Greg Toppo was very interested in that in his interview. In fact, one of his first questions was, "You aren't anonymous--tell me about that." Apparently, he'd mostly been talking to teachers who don't use their names, and told me I was a rarity. He asked if I were worried about repercussions, and I told him that no, I had a strong union that I trusted to support me. Besides, I said, the superintendent knows who I am and what I think of the way he's running the district. He would have fired me years ago if he'd wanted.

Toppo mentioned one anonymous teacher in particular, First Year Teacher (who is now well beyond her first year). He read to me, incredulously, from this post, which is FYT's unsent letter of resignation after a particularly horrible year. Here's a piece of it:
First, there is a dangerous man in room 134. I have referred to him as Jackass, mostly, but you know who he is. I know that you are aware that he is tracking his female students menstrual cycles on a sheet of paper at his podium because I have told you this. I am certain that you know he also keeps a picture of a female student on his whiteboard and has been observed kissing it by students because, again, I have told you this. At Field Day recently he also laughed along side some male students as they stood behind a female teacher making comments like "This is the best view around!" and "Booty, booty, booty, booty, rockin' everywhere!" He has spit in the face of some male students, pushed a boy into the door, made fun of the accents of Hispanic students, and held votes as to whether students would be punished or made fun of. Again, I made you aware of each of these activities, though you've done nothing about it. I'm not sure how you sleep at night knowing you have allowed this man to be here for two years and are now planning to write him a "shining recommendation" though you aren't allowing him back here. It seems obvious that he is just going to go to another school and behave the same. It is people like you that make child abuse an easy crime to commit. You might want to deal with your issues concerning this.
You see my point.

There are any number of reasons why I would never write the above paragraph. The most obvious one is that you, the reader, know who I am and a clever Googler can figure out where I teach, opening the district up to a tremendous lawsuit. Additionally, while I have on occasion written that unsent-letter sort of thing, I know that the whole point behind those is the catharsis of writing, not the letting people see--and, while the principal may never have seen it, putting it on the blog is still a step beyond what this process calls for.
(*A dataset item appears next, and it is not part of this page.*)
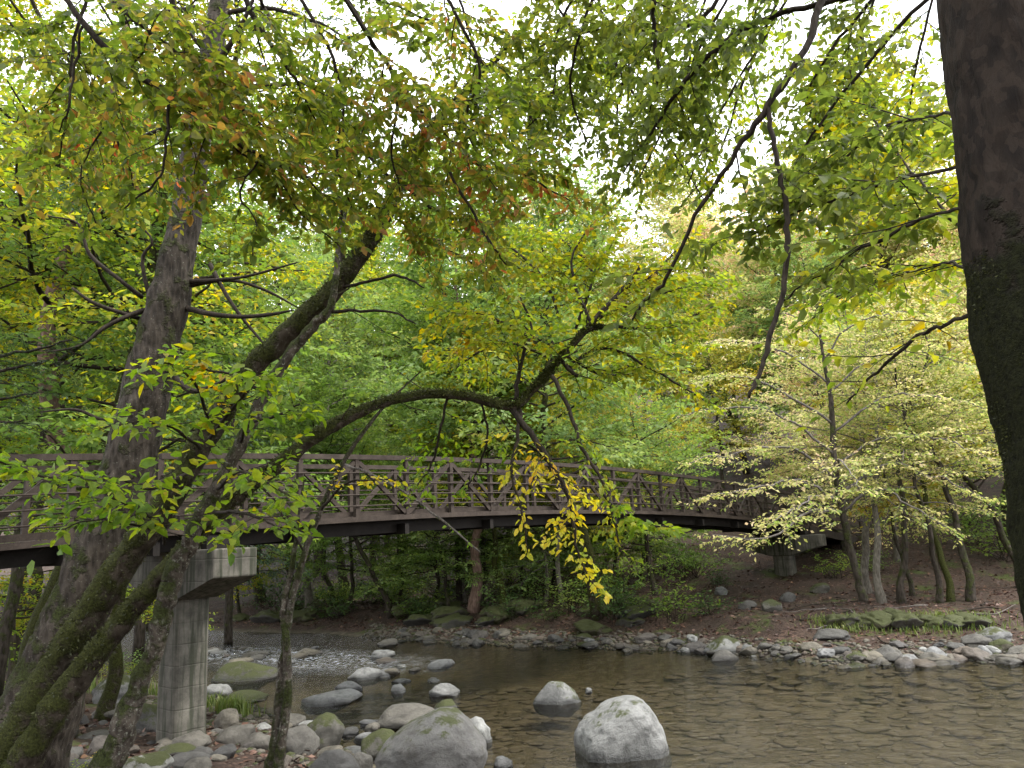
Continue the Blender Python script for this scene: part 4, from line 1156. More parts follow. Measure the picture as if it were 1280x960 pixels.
for rr, ml, cc, kk in (
    ([(712, 436, 8.6, 9), (745, 398, 8.7, 8), (778, 362, 8.8, 7), (800, 333, 8.9, 4)], 'leaf_lime', cfg(YW, len=[1.1, .34, 0]), dict(size=.085, step=.045)),
    ([(645, 500, 8.6, 7), (648, 470, 8.6, 6), (655, 440, 8.5, 5), (665, 410, 8.5, 4), (650, 370, 8.5, 2)], 'leaf_lime', cfg(YW, len=[1.1, .34, 0]), dict(size=.085, step=.045)),
    ([(700, 450, 8.6, 6), (722, 470, 8.6, 5), (715, 455, 8.7, 4), (760, 435, 8.8, 4), (830, 470, 9, 3), (880, 500, 9.2, 2)], 'leaf_lime', YW, dict(size=.085, step=.05, dens=.6)),
    ([(755, 408, 8.6, 5), (800, 410, 8.8, 4), (850, 400, 9, 3), (900, 380, 9.2, 2)], 'leaf_lime', YW, dict(size=.085, step=.045)),
    ([(740, 405, 8.7, 5), (720, 360, 8.9, 4), (715, 320, 9.1, 3), (740, 280, 9.3, 2)], 'leaf_lime', YW, dict(size=.085, step=.045)),
    ([(660, 420, 8.6, 5), (620, 400, 8.7, 4), (580, 390, 8.9, 3), (550, 400, 9, 2)], 'leaf_lime', YW, dict(size=.085, step=.045)),
    ([(690, 450, 8.7, 4), (640, 430, 9.2, 4), (600, 440, 9.6, 3), (570, 460, 10, 2)], 'leaf_lime', cfg(YW, len=[1.1, .34, 0]), dict(size=.085, step=.045)),
    ([(740, 400, 8.9, 4), (790, 380, 9.3, 4), (850, 360, 9.8, 3), (880, 350, 10.2, 2)], 'leaf_lime', cfg(YW, len=[1.1, .34, 0]), dict(size=.085, step=.045)),
    ([(720, 410, 9, 4), (740, 340, 9.5, 4), (700, 300, 10, 3), (660, 290, 10.5, 2)], 'leaf_lime', cfg(YW, len=[1.1, .34, 0]), dict(size=.085, step=.045)),
    ([(700, 440, 9, 4), (760, 470, 9.5, 4), (800, 450, 10, 3), (860, 440, 10.5, 2)], 'leaf_lime', cfg(YW, len=[.9, .3, 0]), dict(size=.085, step=.05)),
    ([(700, 400, 8.9, 4), (680, 350, 9.2, 4), (640, 310, 9.5, 3), (600, 290, 9.7, 2)], 'leaf_lime', YW, dict(size=.085, step=.045)),
    ([(778, 362, 8.8, 5), (820, 340, 9, 4), (850, 310, 9.2, 3), (880, 300, 9.4, 2)], 'leaf_lime', YW, dict(size=.085, step=.045)),
    ([(640, 512, 8.6, 9), (668, 548, 8.5, 8), (692, 585, 8.45, 7), (708, 615, 8.4, 6), (716, 645, 8.4, 5), (722, 690, 8.4, 3), (735, 720, 8.4, 2)], 'leaf_yellow', cfg(YW, len=[.85, .26, 0], grav=[-.25, -.4, -.4], sp=[.1, .09, 1]), dict(size=.082, step=.042, dens=.62)),
    ([(650, 512, 8.6, 6), (646, 550, 8.5, 5), (640, 590, 8.45, 4), (652, 640, 8.4, 3), (660, 690, 8.4, 2)], 'leaf_yellow', cfg(YW, len=[.34, .18, 0], grav=[-.4, -.4, -.4], sp=[.11, .09, 1]), dict(size=.082, step=.042, dens=.62)),
    ([(690, 470, 8.5, 6), (715, 520, 8.3, 5), (728, 560, 8.2, 5), (752, 600, 8.1, 4), (765, 640, 8.1, 3), (775, 690, 8.1, 2)], 'leaf_lime', cfg(YW, len=[.55, .22, 0], grav=[-.4, -.4, -.4], sp=[.1, .09, 1]), dict(size=.082, step=.042, dens=.62)),
    ([(745, 610, 8.1, 4), (775, 640, 8, 3), (800, 655, 8, 3), (842, 658, 8, 2)], 'leaf_bright', cfg(YW, len=[.3, .14, 0], sp=[.07, .08, 1]), dict(size=.1, step=.04)),
    ([(560, 495, 8.5, 4), (550, 540, 8.7, 3), (540, 580, 8.9, 3), (520, 610, 9, 2)], 'leaf_bright', cfg(YW, len=[.6, .25, 0]), dict(size=.075, step=.05)),
    ([(600, 498, 8.5, 4), (610, 540, 8.7, 3), (600, 580, 8.9, 3), (580, 612, 9, 2)], 'leaf_bright', cfg(YW, len=[.5, .22, 0]), dict(size=.075, step=.06, dens=.8)),
):
    bough(arch, rr, M['twig'], M[ml], cc, **kk)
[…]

Most importantly, though, in a situation like the one FYT describes, the correct answer is not to post it in a blog, but to call the police, or, at least, social services. Telling the principal is the right first step but, when that principal doesn't follow through and I know that students' health and well-being are in danger, I have to act beyond sitting here and typing.

Greg Toppo, perhaps following the "there must be two sides, and they must disagree" model of journalism, wanted me to condemn FYT for this, and the "diary" style of teacher-blogging in general. And, yes, I believe that there is some exposure under FERPA in situations like those, but I also told Toppo that, you know, that isn't my style and I would never do it, but they made their choice. I would like to think that these teachers--some that I read and many, like FYT, that I don't--are smart enough people to know FERPA and to know, especially after three or more years of doing this kind of blogging, where their own lines are, and how not to cross them.

I figured out, over the course of my conversation with Toppo, why there is a difference between me and many of the other teacher-bloggers out there, and it has to do with why I started blogging in the first place. For me, blogging was never about having a diary or a journal or some other chronicle of my life. Yes, I occasionally bring on the personal, but I didn't start this blog as a way to keep in touch with friends or document the thousand mediocrities that are my daily life.

I started this blog to be political. I was brought to blogging, like a lot of Democrats who started in the first half of 2003, by Howard Dean and his campaign for president. The more other blogs I read, the more I thought, "Hey, I could do that." Even when writing about education elsewhere, such as at the defunct Open Source Politics or a blog a few other Milwaukee Public Schools teachers and I started to provide some alternative, positive views of our profession and union, I was more about the issues in education, the politics of it all. I never wanted, nor have I ever tried to have, the kind of blog where I talk about students--their lives, their foibles, their performance. (The exception is if the students are news, as when a student of mine won a Gates Millennium Scholarship recently). I don't even use this space to talk about lessons, activities, or units to bring into the classroom.

The personal was never political enough for me to blog about. And the early surrender of my anonymity meant, if I ever did get around to doing a different kind of blogging about teaching, there would be tremendous consequences. Hence, my big, bright, red line.

I don't know when the USA Today story is running; rest assured, I will tell you when I see it.

(An aside: Toppo asked me about maybe sending a photographer in case the story were to run with an accompanying picture--you know, photograph the the teacher-blogger in his natural futonian habitat. It confused me at first, as I'm sure others--such as First Year Teacher, linked above--are both more telegenic and more elemental to the story he's writing. Only after I hung up the phone did I realize that he asked me because I'm the only one not trying to stay anonymous!)